Elle a également écrit cinq romans, du criminel à l’horreur gothique (Clyzia the dwarf, 1866-67). En dehors de la fiction, elle fut une pionnière du journalisme free-lance féminin, spécialisée dans la flânerie, tout en dirigeant certaines des premières pages féminines de la presse. Bien qu’elle soit prolifique, elle était comme toutes les femmes moins payée qu’un homme et devait compléter ses revenus en prenant des locataires ou en travaillant comme gouvernante. Elle menait une vie de bohème, dans la haute société comme dans les bas-fonds, d’où des liaisons de facto et de brefs séjours en prison pour ivrognerie. Elle a également été recherchée par la police en tant que témoin d’un viol dans lequel elle était impliquée.
Si elle a consacré sa vie aux histoires de crime, son fils survivant, George, était quant à lui le crime personnifié. Il a connu ses premiers ennuis dès l’adolescence, lorsqu’il a volé un chapeau. On l’a envoyé en pension d’apprentissage, puis, après qu’il se fut enfui et eut accompli d’autres délits, en maison de redressement (à l’époque une prison flottante). En 1879, il a reçu sa première condamnation en tant qu’adulte et est retourné en prison. Il a ensuite poursuivi une carrière de voleur, de receleur, et cætera, ne cessant de récidiver.
En 1882-83, Mary Fortune rédige des mémoires intitulés Twenty-six years ago, un compte rendu vivant mais à la fiabilité douteuse. Ses écrits ont commencé à être diffusés dans toutes les colonies australiennes, en même temps que son fils persistait dans la délinquance. En 1885, il a été condamné à dix ans de prison pour attaque à main armée en bande organisée. TABLE TALK, un magazine à sensation, a rapporté que George Fortune était le fils d’une femme qui écrivait des récits criminels, ayant forcément exercé sur lui une mauvaise influence, mais s’est abstenu de mentionner son pseudonyme. Elle a continué d’écrire, créant une des premières femmes détectives dans sa longue nouvelle Bridget’s locket (1886).
Durant les années 1890, Fortune a survécu à une grave crise financière affectant sa ville, sans cesser d’écrire la série consacrée à son détective. Son fils George a de nouveau été incarcéré, cette fois-ci pour avoir percé un coffre-fort. Libéré au tout début du nouveau siècle, il s’est établi en Tasmanie, où il est mort en 1908. Fortune a peu à peu sombré dans l’indigence, dépendant de la charité du fait de sa vision défaillante. Bien qu’elle ait été en droit de percevoir une pension destinée aux personnes âgées, on refusait toujours de la considérer comme « méritante » – et elle demeurait affligée par son alcoolisme. L’AUSTRALIAN JOURNAL lui a accordé des subsides et a financé ses funérailles en 1911 ; elle a été inhumée dans la concession de famille des Massina, fondateurs du journal.
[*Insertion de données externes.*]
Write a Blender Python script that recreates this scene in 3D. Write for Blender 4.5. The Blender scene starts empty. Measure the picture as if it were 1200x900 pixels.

Du fait de son anonymat, Fortune a quasiment été oubliée de l’histoire littéraire. C’est le collectionneur J.K. Moir qui a révélé son identité dans les années 1950, et les détails de son existence ont peu à peu été mis au jour par les recherches de Lucy Sussex. Son œuvre a été rééditée et elle n’a cessé d’éveiller l’intérêt des doctorants et des cinéastes. The White Maniac, a Doctor’s Tale, la plus populaire de ses nouvelles, est traduite en français pour la première fois dans LE NOVELLISTE #04 (Blanche, récit d’un médecin) et sera prochainement présente au sommaire d’une anthologie vampirique publiée par la British Library.